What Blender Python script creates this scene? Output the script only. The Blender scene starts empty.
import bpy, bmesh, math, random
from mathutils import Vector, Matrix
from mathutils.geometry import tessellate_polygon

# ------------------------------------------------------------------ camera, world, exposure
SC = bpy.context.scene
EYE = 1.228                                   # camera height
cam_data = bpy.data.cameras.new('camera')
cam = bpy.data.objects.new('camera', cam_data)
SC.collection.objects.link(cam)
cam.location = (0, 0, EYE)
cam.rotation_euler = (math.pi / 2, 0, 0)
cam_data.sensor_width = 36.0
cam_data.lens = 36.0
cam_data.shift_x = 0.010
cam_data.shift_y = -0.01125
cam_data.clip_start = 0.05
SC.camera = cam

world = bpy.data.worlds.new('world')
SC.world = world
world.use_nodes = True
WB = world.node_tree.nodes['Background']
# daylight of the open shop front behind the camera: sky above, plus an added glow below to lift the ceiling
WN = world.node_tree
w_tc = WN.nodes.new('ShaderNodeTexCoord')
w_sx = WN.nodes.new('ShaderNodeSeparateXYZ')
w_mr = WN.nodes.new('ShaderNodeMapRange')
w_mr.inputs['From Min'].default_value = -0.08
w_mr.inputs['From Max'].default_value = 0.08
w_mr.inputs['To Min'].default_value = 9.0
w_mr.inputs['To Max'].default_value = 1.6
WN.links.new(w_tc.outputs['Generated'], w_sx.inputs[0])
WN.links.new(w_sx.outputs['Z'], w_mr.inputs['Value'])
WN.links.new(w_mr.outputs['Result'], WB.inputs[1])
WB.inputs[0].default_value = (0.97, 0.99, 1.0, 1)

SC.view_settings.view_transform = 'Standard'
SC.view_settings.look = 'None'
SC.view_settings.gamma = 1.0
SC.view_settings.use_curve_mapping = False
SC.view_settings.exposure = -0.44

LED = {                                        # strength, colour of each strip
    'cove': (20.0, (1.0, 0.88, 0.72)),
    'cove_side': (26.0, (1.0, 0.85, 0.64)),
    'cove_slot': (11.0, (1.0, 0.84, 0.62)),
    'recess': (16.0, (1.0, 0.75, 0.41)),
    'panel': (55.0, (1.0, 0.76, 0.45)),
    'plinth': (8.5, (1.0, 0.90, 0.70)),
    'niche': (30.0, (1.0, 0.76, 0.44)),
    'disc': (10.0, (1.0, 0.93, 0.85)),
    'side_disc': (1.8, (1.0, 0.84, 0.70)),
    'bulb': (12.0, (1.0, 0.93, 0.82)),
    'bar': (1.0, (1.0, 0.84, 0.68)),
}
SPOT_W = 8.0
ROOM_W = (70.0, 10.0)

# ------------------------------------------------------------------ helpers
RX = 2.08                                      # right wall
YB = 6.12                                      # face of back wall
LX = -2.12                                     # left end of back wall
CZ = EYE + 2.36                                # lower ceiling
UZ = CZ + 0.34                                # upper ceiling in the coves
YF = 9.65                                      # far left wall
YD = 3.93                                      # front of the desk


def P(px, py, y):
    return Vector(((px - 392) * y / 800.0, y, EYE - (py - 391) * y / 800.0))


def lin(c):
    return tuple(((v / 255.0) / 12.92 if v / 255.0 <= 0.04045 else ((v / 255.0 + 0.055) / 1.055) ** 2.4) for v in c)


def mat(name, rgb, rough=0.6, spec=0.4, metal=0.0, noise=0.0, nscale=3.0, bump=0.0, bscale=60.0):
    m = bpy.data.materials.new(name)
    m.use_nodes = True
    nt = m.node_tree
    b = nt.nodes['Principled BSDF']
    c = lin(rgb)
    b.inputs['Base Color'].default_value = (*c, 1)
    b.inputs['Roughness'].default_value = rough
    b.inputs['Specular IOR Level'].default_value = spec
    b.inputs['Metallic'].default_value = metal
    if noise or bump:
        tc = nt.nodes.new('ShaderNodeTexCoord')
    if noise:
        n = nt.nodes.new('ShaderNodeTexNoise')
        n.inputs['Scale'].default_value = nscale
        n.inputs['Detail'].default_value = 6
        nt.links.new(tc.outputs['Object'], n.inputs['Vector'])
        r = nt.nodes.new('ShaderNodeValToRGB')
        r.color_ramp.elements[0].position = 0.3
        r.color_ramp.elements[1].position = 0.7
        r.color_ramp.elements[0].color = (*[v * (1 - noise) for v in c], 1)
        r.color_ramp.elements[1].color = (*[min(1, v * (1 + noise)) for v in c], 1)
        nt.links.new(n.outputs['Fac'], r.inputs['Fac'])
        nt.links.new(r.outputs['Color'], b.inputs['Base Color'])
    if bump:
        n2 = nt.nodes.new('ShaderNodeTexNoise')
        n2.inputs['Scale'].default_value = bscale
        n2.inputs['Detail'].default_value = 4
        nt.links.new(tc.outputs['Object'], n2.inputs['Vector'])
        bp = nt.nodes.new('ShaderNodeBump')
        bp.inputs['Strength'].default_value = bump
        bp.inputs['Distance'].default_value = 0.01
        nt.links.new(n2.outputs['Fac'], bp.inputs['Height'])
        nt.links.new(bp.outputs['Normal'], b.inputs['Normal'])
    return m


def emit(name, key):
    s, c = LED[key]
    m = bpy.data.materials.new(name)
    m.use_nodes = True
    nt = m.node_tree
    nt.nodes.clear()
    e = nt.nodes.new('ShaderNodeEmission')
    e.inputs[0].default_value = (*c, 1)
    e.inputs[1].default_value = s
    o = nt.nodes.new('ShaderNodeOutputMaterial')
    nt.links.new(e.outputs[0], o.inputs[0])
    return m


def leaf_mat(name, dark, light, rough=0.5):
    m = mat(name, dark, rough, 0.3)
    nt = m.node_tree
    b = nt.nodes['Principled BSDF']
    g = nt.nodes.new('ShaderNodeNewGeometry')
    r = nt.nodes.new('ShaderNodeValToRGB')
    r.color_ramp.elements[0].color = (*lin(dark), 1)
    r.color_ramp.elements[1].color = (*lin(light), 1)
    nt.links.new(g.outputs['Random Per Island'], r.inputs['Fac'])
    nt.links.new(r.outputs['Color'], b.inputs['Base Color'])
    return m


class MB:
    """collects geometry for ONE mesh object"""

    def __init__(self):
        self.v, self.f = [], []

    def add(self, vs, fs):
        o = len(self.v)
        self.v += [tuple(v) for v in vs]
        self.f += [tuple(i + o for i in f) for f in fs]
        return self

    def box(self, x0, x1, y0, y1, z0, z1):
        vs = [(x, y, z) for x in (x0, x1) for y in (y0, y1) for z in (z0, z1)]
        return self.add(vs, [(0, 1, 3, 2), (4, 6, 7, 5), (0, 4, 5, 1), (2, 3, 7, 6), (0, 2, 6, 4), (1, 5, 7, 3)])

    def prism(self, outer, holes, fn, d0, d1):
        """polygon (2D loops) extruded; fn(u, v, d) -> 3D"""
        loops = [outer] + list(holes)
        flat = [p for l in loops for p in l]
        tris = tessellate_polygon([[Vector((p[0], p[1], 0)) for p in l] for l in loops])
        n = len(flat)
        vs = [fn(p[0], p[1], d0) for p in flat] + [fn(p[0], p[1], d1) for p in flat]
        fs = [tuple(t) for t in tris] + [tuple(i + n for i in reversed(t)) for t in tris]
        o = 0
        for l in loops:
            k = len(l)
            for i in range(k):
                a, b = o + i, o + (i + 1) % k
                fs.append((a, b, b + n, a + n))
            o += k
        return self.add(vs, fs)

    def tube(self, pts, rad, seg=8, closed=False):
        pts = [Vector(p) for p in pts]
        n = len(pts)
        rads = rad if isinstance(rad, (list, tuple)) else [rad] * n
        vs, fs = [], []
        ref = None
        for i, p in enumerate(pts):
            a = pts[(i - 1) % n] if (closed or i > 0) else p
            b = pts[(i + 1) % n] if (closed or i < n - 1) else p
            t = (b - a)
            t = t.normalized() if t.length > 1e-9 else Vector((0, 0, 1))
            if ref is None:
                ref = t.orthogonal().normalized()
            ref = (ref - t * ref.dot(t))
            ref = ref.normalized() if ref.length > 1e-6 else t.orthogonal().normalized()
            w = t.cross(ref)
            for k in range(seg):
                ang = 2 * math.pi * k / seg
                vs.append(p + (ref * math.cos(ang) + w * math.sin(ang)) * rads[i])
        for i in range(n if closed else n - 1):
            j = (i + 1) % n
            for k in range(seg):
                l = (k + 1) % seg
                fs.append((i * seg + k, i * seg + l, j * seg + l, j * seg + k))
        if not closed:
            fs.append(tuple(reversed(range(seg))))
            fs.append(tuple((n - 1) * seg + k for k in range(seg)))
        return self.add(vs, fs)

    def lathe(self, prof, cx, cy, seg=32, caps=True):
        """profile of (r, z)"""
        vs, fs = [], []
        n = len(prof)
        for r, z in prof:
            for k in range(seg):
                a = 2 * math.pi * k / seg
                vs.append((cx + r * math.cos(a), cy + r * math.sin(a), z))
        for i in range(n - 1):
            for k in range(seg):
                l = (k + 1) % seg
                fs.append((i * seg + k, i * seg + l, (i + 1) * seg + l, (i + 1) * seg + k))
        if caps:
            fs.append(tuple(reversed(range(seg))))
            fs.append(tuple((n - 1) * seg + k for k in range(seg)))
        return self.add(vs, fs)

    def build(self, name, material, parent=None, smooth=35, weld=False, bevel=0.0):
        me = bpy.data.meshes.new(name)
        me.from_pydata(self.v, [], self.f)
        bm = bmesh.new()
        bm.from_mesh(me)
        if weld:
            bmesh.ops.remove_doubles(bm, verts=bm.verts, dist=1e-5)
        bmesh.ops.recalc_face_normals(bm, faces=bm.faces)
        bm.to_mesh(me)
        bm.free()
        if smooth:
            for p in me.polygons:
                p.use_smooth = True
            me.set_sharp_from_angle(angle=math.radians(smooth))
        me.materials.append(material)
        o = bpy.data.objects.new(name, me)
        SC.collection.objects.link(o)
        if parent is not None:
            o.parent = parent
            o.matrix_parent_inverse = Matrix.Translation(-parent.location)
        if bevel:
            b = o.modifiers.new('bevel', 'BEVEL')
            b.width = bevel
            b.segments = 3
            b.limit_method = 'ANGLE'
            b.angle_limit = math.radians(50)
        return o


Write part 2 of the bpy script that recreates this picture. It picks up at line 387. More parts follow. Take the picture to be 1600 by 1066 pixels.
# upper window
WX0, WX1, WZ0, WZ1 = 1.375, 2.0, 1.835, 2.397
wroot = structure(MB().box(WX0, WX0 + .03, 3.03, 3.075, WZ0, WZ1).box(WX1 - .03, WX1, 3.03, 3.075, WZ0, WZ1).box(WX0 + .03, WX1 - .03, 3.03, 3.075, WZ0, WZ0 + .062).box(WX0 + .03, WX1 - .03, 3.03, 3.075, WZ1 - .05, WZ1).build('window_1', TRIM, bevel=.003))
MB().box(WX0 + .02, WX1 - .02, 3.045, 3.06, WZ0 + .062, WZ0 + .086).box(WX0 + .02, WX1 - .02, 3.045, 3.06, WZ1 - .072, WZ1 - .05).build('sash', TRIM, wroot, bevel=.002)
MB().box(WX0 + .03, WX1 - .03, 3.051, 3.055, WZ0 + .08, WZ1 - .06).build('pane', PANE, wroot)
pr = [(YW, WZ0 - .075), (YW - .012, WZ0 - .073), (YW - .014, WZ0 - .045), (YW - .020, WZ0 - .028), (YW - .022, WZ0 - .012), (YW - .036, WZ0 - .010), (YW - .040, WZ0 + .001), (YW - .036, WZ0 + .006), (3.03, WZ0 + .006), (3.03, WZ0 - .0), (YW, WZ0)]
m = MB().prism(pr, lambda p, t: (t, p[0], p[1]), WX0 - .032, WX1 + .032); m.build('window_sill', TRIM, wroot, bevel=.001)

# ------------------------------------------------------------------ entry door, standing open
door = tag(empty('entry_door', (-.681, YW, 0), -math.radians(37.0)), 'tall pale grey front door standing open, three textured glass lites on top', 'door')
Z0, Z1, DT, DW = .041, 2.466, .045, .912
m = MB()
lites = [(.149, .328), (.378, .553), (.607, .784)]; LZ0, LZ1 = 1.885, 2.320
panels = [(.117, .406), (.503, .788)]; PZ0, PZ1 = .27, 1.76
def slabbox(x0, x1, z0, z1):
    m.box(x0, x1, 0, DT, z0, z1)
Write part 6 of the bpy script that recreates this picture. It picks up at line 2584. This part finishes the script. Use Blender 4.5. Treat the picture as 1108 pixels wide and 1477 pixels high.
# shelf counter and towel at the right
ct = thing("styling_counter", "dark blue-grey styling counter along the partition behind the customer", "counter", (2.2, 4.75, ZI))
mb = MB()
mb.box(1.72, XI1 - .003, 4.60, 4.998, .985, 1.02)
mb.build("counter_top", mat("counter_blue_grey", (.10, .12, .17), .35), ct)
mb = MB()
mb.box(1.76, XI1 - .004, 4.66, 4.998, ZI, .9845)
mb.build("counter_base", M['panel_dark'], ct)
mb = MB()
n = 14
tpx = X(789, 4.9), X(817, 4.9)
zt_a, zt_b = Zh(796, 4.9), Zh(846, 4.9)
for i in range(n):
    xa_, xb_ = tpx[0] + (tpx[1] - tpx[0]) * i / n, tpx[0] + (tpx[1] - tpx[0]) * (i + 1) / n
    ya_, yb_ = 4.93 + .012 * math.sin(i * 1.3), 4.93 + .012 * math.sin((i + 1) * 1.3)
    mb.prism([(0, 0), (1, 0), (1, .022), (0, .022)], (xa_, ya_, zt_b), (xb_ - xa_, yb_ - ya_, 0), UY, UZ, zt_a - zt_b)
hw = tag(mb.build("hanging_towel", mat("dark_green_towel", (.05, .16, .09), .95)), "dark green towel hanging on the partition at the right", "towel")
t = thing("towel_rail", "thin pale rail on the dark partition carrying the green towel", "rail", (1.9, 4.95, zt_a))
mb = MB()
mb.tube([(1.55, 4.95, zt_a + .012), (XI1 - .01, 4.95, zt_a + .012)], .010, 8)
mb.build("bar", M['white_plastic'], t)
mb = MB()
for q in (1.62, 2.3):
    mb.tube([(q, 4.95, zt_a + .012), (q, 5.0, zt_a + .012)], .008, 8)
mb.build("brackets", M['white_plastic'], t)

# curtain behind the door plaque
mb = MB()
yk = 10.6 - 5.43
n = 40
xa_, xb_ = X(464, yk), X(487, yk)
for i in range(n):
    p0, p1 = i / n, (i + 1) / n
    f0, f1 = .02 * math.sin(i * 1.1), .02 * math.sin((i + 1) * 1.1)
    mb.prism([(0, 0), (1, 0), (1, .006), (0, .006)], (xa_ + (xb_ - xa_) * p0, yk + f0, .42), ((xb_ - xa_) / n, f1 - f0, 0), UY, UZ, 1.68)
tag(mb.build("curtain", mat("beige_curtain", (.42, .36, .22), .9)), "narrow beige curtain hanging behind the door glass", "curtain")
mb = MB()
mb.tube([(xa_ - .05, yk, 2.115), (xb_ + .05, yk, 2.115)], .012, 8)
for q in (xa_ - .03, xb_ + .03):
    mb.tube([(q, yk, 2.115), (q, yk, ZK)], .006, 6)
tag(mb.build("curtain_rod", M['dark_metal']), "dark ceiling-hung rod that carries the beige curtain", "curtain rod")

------

**Your goal:**
Quote in full each line from the top of the records above through the line with "from mathutils.geometry import"; stop after that line.

**Response to this task:**
What Blender Python script creates this scene? Output the script only. The Blender scene starts empty.
import bpy, bmesh, math, random
from mathutils import Vector, Matrix
from mathutils.geometry import tessellate_polygon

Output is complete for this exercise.